O primeiro-ministro turco anunciou que "delegações ao mais alto nível" da UE e da Turquia vão reunir-se duas vezes por ano, e que o reinício do processo de adesão estará concluído, e pronto a avançar em todos os aspectos, em 2016. Para Ahmet Davutoglu, a crise migratória só será resolvida com a solução da guerra na Síria, e os três mil milhões de euros – "que não se destinam à Turquia, mas sim aos sírios" – servem apenas para aliviar o esforço financeiro que o seu país já está a fazer desde 2011.
Na prática, segundo o plano de acção conjunto, a UE oferece à Turquia dinheiro, o reinício do processo de adesão e a facilitação de vistos para cidadãos turcos, e espera em troca que o Governo de Ancara passe a controlar melhor as suas fronteiras e, idealmente, que proporcione melhores condições de vida aos mais de dois milhões de refugiados sírios que vivem no seu território – apesar de a crise migratória ter passado a ser um dos temas mais discutidos na Europa nos últimos meses, a Turquia, a Jordânia, o Líbano, o Iraque e o Egipto acolhem 95% dos mais de quatro milhões de refugiados sírios.

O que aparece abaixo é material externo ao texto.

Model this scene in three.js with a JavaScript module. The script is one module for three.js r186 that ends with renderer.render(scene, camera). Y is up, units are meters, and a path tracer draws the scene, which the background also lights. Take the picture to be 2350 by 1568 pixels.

Os países da UE vão dar três mil milhões de euros ao longo dos próximos dois anos, mas o Governo da Turquia gastou mais de sete mil milhões desde 2011. Para manter os actuais 25 campos de refugiados, muitos sem as condições ideais ou sequer mínimas, a Turquia gasta quase dois milhões de euros por mês.
Dos mais de dois milhões de sírios que estão na Turquia, apenas 263.000 vivem em campos para refugiados. Os restantes estão espalhados pelo país, a maioria a viver em condições miseráveis perto das maiores cidades, como Istambul. Um desses refugiados, que não quis revelar a identidade, disse à BBC que nada o impedirá de tentar chegar à Alemanha, onde a sua mulher e os dois filhos chegaram há cinco meses, depois de uma travessia de barco até à Grécia: "Nunca aceitarei ficar aqui, independentemente do que me oferecerem. Os seres humanos sentem-se como animais na Turquia. Quando tiver dinheiro suficiente, irei ter com a minha família na Alemanha."
Os sírios não têm estatuto de refugiados na Turquia porque o país ainda não abdicou da cláusula de limitação geográfica inscrita na convenção de 1951 sobre refugiados, segundo a qual só cidadãos europeus podem beneficiar desse estatuto – como recebem apenas asilo temporário, estão impossibilitados de aceder ao mercado de trabalho legal, e muitos são explorados.